U.S. urges caution on low-quoted Russian oil prices as EU debates price cap

By David Lawder, November 30, 2022

NEW YORK (Reuters) – The Biden administration broke its silence on Wednesday on European Union deliberations over a $65-70 per barrel Russian oil price cap on Wednesday, warning far-lower prices cited for some Russian Urals crude shipments should be approached with caution.

A U.S. official cited outside estimates showing that over the last two months, the Urals discount to benchmark Brent crude has recently been close to $23 a barrel, falling as low as $17 a barrel. With Brent trading at $85.36 a barrel on Wednesday, a $23 discount implies a Urals price of around $62, much closer to the proposed cap level.

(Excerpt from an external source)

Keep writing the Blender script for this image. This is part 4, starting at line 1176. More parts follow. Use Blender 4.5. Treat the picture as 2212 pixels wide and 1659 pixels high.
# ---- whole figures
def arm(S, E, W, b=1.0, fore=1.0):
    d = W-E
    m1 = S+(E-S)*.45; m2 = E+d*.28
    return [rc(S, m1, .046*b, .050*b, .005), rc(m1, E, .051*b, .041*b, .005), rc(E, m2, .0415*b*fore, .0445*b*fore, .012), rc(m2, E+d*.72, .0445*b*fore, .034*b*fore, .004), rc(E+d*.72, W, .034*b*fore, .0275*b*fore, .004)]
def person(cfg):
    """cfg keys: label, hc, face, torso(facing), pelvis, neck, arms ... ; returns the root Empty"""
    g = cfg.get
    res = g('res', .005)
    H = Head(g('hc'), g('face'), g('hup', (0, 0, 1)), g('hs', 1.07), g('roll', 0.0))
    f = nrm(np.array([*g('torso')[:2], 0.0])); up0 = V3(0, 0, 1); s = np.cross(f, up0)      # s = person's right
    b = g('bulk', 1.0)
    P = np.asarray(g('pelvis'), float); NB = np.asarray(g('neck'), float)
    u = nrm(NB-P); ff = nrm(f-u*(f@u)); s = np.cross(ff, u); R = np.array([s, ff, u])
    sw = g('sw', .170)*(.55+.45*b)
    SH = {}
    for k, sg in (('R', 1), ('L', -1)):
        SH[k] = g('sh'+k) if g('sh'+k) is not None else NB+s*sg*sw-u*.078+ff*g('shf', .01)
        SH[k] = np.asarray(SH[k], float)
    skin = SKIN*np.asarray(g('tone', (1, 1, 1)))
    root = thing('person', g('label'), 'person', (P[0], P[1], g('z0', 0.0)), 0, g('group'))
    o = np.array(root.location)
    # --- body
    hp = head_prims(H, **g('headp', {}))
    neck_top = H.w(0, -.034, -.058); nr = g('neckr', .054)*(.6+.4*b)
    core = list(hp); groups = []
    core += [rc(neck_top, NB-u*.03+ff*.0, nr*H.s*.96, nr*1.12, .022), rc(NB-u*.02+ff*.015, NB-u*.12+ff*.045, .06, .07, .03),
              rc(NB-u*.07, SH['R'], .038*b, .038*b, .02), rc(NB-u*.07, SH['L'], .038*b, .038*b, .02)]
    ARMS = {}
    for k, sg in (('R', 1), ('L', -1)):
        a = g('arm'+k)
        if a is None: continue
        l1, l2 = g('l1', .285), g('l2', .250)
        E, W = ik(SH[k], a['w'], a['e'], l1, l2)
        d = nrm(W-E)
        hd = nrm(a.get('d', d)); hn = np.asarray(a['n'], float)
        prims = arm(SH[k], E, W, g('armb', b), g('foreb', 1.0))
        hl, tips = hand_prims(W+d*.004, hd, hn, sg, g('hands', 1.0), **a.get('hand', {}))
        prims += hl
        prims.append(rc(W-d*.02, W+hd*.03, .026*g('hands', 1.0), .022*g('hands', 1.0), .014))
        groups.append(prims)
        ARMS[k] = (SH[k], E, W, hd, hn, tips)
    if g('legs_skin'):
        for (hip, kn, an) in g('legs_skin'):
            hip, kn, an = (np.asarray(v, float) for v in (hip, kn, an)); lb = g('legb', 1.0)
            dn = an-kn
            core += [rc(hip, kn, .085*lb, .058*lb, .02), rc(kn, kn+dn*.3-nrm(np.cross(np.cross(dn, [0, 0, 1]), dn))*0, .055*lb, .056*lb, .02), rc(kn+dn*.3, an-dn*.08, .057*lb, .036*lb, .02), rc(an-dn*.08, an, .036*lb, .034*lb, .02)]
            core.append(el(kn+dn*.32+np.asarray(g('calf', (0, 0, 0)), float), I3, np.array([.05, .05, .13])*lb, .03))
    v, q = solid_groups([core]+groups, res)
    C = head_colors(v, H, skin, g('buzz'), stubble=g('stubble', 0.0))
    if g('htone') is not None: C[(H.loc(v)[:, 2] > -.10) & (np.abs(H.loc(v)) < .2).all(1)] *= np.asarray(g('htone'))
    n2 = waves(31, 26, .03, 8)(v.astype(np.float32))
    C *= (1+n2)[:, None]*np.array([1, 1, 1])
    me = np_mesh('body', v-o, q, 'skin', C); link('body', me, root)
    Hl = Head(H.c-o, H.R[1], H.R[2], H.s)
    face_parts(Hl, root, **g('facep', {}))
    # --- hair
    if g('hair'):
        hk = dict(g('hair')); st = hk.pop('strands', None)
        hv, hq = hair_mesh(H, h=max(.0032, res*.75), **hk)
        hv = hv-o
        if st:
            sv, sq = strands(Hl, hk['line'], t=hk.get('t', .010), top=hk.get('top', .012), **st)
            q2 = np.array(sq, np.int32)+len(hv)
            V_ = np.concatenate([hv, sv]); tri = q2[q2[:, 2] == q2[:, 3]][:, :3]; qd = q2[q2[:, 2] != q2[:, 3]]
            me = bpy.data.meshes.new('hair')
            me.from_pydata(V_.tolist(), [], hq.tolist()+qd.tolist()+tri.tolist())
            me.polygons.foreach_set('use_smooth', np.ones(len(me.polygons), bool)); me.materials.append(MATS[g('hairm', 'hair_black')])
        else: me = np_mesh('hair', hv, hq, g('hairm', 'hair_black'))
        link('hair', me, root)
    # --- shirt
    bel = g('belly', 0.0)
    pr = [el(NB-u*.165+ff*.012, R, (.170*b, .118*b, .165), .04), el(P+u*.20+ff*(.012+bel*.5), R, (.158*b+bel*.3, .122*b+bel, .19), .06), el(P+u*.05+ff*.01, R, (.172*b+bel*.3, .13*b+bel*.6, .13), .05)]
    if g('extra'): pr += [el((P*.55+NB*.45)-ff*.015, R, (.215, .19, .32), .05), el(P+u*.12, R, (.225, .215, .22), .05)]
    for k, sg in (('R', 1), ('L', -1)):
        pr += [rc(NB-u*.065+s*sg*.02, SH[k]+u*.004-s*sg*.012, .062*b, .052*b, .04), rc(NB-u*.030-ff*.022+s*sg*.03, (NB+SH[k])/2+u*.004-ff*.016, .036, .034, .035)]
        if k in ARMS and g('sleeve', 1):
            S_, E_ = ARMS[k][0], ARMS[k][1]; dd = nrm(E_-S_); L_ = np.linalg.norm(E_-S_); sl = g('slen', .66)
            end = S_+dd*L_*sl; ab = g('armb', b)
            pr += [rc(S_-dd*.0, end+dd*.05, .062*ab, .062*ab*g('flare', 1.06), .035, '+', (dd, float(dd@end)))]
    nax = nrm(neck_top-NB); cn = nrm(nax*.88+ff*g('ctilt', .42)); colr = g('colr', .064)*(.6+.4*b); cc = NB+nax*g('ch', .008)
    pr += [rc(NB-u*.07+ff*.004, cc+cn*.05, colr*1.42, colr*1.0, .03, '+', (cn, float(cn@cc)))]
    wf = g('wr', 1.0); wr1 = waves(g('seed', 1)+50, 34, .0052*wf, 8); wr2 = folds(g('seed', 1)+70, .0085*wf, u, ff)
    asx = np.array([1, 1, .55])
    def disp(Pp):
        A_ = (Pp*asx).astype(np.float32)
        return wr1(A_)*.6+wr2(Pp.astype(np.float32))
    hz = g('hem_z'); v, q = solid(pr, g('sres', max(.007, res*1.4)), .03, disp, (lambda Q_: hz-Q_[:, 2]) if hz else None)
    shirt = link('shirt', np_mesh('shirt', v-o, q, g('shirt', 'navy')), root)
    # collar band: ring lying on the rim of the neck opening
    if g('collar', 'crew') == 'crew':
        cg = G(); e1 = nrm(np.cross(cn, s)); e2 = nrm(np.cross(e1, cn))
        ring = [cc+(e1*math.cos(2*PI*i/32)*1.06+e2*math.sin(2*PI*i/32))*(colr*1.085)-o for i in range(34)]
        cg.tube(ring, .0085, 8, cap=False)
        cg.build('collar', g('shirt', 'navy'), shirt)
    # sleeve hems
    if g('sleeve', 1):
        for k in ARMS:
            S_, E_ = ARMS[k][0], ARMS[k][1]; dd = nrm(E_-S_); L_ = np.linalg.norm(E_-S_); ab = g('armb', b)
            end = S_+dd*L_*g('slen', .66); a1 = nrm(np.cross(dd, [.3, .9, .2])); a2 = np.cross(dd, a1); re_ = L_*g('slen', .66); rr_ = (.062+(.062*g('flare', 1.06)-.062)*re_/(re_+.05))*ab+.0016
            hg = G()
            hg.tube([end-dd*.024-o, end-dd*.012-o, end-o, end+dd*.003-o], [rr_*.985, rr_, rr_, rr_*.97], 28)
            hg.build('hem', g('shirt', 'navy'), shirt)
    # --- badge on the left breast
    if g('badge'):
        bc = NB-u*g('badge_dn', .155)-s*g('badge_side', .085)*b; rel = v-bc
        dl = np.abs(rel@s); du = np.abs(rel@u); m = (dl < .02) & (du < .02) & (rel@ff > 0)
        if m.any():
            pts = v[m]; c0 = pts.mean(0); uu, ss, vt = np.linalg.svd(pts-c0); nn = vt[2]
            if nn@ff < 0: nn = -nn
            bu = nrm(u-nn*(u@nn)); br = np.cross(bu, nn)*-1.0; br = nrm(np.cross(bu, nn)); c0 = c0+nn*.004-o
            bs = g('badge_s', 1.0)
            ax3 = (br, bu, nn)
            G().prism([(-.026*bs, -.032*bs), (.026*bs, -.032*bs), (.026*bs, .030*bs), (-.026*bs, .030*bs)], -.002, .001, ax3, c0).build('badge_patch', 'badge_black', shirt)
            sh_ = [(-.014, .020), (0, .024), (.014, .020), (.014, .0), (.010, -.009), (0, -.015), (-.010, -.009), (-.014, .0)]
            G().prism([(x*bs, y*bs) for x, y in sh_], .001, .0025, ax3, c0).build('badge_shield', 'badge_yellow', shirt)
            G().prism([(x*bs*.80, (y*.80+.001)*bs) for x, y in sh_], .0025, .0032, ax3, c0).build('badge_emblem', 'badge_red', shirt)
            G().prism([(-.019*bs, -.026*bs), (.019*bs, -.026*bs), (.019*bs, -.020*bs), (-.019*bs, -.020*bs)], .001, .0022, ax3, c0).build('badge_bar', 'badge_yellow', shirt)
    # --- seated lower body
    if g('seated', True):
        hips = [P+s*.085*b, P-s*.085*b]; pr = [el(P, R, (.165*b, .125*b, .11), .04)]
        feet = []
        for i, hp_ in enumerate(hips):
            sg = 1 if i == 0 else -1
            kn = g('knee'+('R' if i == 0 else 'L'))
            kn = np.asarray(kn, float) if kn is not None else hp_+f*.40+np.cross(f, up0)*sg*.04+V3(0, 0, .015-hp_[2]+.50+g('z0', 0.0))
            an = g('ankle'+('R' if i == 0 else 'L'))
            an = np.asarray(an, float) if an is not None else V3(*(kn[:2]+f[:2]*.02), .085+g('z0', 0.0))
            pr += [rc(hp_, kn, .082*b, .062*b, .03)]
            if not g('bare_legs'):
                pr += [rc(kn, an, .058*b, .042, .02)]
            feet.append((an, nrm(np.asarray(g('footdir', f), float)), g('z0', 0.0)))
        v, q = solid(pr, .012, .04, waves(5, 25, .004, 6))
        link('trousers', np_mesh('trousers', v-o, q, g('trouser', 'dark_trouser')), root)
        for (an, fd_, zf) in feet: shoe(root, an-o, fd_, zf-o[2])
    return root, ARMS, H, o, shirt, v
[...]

But the U.S. official’s comments, which signal growing concern over the EU deliberations, come just five days before a European Union embargo on Russian crude imports is set to be phased in.

The U.S. official said such prices do not include transportation and other costs associated with Russian crudes. A price cap of $65 a barrel on Russian crude would represent a meaningful price reduction from recent prices, citing an estimated average of $78 per barrel since March 2022.

The cap was conceived as a way to limit Moscow’s oil revenues while keeping Russian crude on the global market to avoid a massive spike in oil prices.

Russia said last week it would not supply oil and gas to countries supporting the cap, but will make a final decision once it analyses final figures.